Friday, August 13, 2010

What is the legacy of the pedophilia crisis in the Church?

Leonardo Boff's weekly columns are available in Spanish from Servicios Koinonia. Some of his older columns are available in English at

by Leonardo Boff (English translation by Rebel Girl)

In the 16th century, at the height of power of the Renaissance popes in Rome, who were involved in scandals of all kinds, a cry arose throughout the Church for its "reform from head to toe." This cry came from the laity, the lower clergy and theologians such as Luther, Zwingli and others. The response was the Counter-Reformation, which transformed the Catholic Church into a bulwark against the movement of the Reformers, further hardening its power structures.

Now, the scandal of pedophile priests in several Catholic countries has given rise to a strong clamor for structural reforms in the Church. This outcry comes not only from below, as at the time of the Reformation, but mainly from above, from cardinals and bishops. First, this sin and this crime was approached with a disastrous management by the Vatican. It initially attempted to discredit the facts as "media gossip," then sought to hide them, even using "pontifical secrecy" under the pretext of safeguarding the presumed intrinsic holiness of the Church, then minimized the facts, or resorted to arguing that a plot was being mounted by dark secular forces against the Church and, finally, faced with the impossibility of any excuse or escape route, the disturbing truth came to the surface.

The Pope took harsh measures against pedophiles, deemed insufficient by many people in the Church itself, because "zero tolerance" and canon and civil punishments are not enough. All this comes a posteriori, after the crime has been commited. Nothing is said about how to prevent such scandals from recurring and what reforms should be introduced in the experience of celibacy and the education of candidates for the priesthood. A priority is not placed upon the protection of innocent victims, many of whom reveal a dark spiritual void, the result of feeling betrayed by the Church, in a mixture of guilt and shame.

Then the high authorities made serious allegations against each other. Cardinal Christoph Schönborn of Vienna accused Cardinal Angelo Sodano, when he was Secretary of State (the next highest position after the Pope), of having concealed the pedophilia of his predecessor in the See, Cardinal Hans-Herrman Groer. German bishops criticized their bishops' conference for not having been sufficiently vigilant against the notorious sexual abuse of Bishop Walter Mixa of Augsburg, who was forced to resign. Also with reference to the Bishop of Bruges in Belgium, who abused one of his nephews for 8 years.

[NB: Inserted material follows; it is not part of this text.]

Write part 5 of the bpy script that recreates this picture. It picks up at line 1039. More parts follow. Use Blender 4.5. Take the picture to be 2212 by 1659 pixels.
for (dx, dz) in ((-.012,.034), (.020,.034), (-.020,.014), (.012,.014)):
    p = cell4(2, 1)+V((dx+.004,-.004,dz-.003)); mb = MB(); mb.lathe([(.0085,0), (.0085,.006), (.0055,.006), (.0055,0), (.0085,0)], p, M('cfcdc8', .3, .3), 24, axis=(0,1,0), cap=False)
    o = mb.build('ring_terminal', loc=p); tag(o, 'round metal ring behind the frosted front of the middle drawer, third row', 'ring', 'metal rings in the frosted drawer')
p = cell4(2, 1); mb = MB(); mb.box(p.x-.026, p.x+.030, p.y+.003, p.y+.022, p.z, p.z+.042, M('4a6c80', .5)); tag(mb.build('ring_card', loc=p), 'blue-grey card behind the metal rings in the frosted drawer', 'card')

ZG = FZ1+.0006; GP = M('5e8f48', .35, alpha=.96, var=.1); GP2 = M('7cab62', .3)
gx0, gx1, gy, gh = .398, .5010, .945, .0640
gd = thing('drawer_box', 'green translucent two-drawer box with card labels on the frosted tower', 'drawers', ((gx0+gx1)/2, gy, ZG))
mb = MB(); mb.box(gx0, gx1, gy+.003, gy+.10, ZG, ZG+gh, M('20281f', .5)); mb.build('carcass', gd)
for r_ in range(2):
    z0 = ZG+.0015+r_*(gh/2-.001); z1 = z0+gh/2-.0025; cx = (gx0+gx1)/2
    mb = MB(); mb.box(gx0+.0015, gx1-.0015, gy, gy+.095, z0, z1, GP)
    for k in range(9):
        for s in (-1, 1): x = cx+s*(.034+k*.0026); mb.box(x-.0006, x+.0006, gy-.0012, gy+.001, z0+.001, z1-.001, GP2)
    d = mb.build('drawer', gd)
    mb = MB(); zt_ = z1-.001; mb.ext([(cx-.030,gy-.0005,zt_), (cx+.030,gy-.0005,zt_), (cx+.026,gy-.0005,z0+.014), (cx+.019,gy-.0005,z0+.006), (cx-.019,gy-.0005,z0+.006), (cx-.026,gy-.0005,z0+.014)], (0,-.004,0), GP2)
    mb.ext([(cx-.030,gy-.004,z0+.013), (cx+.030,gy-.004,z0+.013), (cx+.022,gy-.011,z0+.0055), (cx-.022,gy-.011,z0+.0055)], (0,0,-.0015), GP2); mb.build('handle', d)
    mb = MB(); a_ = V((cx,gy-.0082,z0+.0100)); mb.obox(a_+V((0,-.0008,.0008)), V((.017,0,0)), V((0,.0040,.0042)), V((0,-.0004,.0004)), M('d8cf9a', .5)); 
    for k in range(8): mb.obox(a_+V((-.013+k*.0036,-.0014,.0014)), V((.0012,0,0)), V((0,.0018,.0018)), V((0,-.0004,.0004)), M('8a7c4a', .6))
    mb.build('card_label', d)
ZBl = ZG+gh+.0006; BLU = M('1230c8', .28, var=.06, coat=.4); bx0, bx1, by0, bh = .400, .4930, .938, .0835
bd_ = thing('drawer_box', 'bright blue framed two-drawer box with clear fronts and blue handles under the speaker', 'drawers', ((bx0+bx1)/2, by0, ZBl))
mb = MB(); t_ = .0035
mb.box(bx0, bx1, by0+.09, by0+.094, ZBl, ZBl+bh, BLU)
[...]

The self-criticism made by Canberra Archbishop Mark Coleridge is impressive, acknowledging that Church moral concerning the body and sexuality is rigid and Jansenist in style, creating an "institutionalized immaturity" in seminarians, tending towards discretion and secretism in the face of crimes, in order to maintain the good name of the Church, fruit of a hypocritical triumphalism. The primate of Ireland, Diarmuid Martin, sincerely questioned the future of the Church in his country, such has been the number of pedophiles in institutions for many long years. He acknowledges that reforms are urgent, because the Church "can not be imprisoned in the past" and must fundamentally change its structure to prevent such deviations. Perhaps the most lucid and courageous document came from the Auxiliary Bishop of Canberra, Pat Power, who calls for a necessary "total systemic reform of Church structures." He states that: "It needs to be recognised that all wisdom does not reside exclusively in the present all male leadership of the Church and that the voices of the faithful must be heard." He bravely acknowledges that "if women had been part of the decision-making in the life of the Church", the Church might not be in its current crisis.

We could present the voices of other high church officials, but it is important to note that this scandal has affected the capital of ethics and trust of the institutional Church, paradoxically leaving a positive legacy: it raises the question of basic reforms, adopted by Vatican II. These, however, were boycotted by the Vatican Curia and the last two popes who were aligned with a conservative view and against all modernity.

Those of us who love the Church with its lights and shadows view the current crisis as an opportunity raised by the Spirit so that the institutional Church can really find the best way to convey the good news of Jesus and help humankind cope with an even greater crisis, that of the life-system and the Earth-sytem that are terribly threatened.